We can’t quite believe Hillary has a private life in the way you and I do. Because she doesn’t want us to think she does.

Take her weirdly sterile accounting of what passes for apparently significant chunks of 30,000 “private, personal” emails: “E-mails about planning Chelsea’s wedding or my mother’s funeral arrangements, condolence notes to friends as well as yoga routines, family vacations, the other things you typically find in inboxes.”

I’ve been through both a wedding and a funeral recently enough that those details alone could generate a few thousand notes’ worth of an e-trail. Vacations? Also logistically complex! But how many condolences could she possibly have sent? And “yoga routines”? Perhaps that was tacked on to humanize her—yoga is very popular!—but instead it throws up a mental roadblock, because WTF, emailing “yoga routines”?

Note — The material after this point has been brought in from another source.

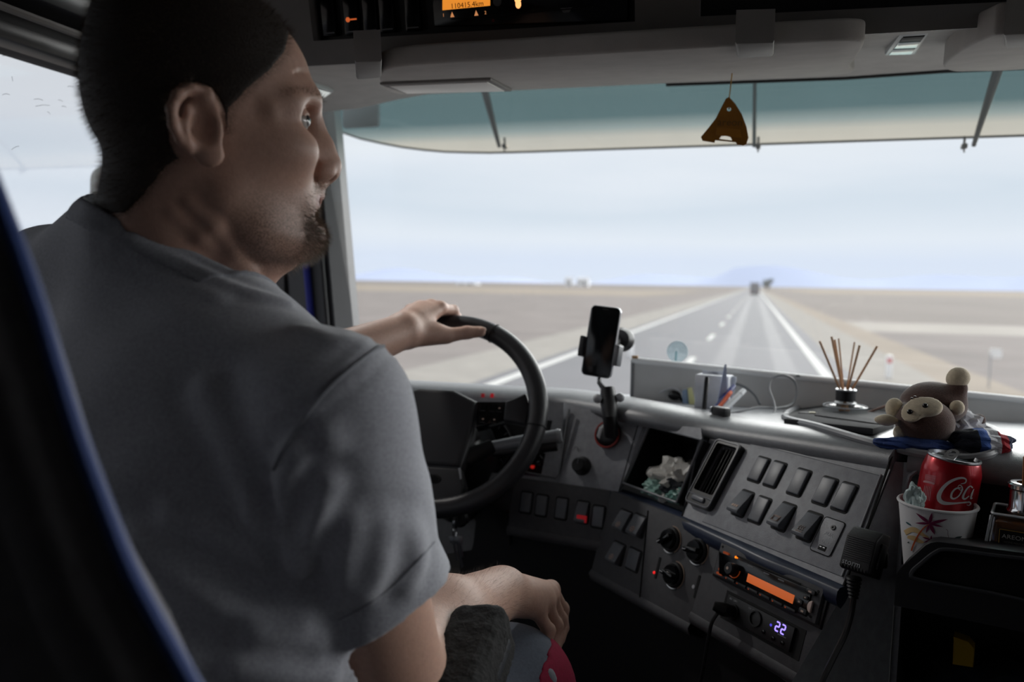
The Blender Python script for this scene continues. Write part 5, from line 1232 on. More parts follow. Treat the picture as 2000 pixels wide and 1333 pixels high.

Hillary Clinton does yoga? Hillary Clinton does enough yoga that emails about it make up a memorable portion of 30,000 emails? Instead of coming across as normal, something Joe and Jane Kitchen Table can identify with, it reads as a blurry focus-group memory, perhaps something an aide added to the mix in the scramble to put a statement together. “We need something besides ‘condolences’! Something that says, ‘I also do things not related to death!’”

It is much easier to imagine, for all the wrong reasons, Bill Clinton sending around multiple emails about “yoga routines.” That Bill doesn’t actually use email is, on the whole, probably something the Hillary not-campaign should be thankful for—even if it does raise even more questions about the content of her non-wedding, non-funeral, non-travel, non-yoga correspondence.

Personally, I take her at her word that she probably carried only one device, and used only one email, because it was easier. But it couldn’t have escaped anyone in her circle’s attention that such a setup also would make sifting out “personal” material from the dragnet of mandated recordkeeping easier.

Nonetheless, I can’t quite push it to the third dimension of chess because any really masterful, intentional plan for diverting super-secret, incriminating emails would a) have enlisted more competent security advisers (or a security adviser, period); and b) not hinged on using the domain “clintonemail.com,” which seems like an improbably stupid place to keep super-secret, incriminating email. (Was her password “password,” too?)

Yet I suspect that the reason this scandal won’t hurt her is that I’m in the minority. She’s the rare politician to benefit from the assumption of Underwoodian skills. She’ll survive it not because people believe she made a human mistake but because they think she’s not quite human, not quite real. She’s all but fictional. The alternative is that she’s capable of the same dumb mistakes as the rest of us, and that’s as hard for her to admit as it is for us to believe.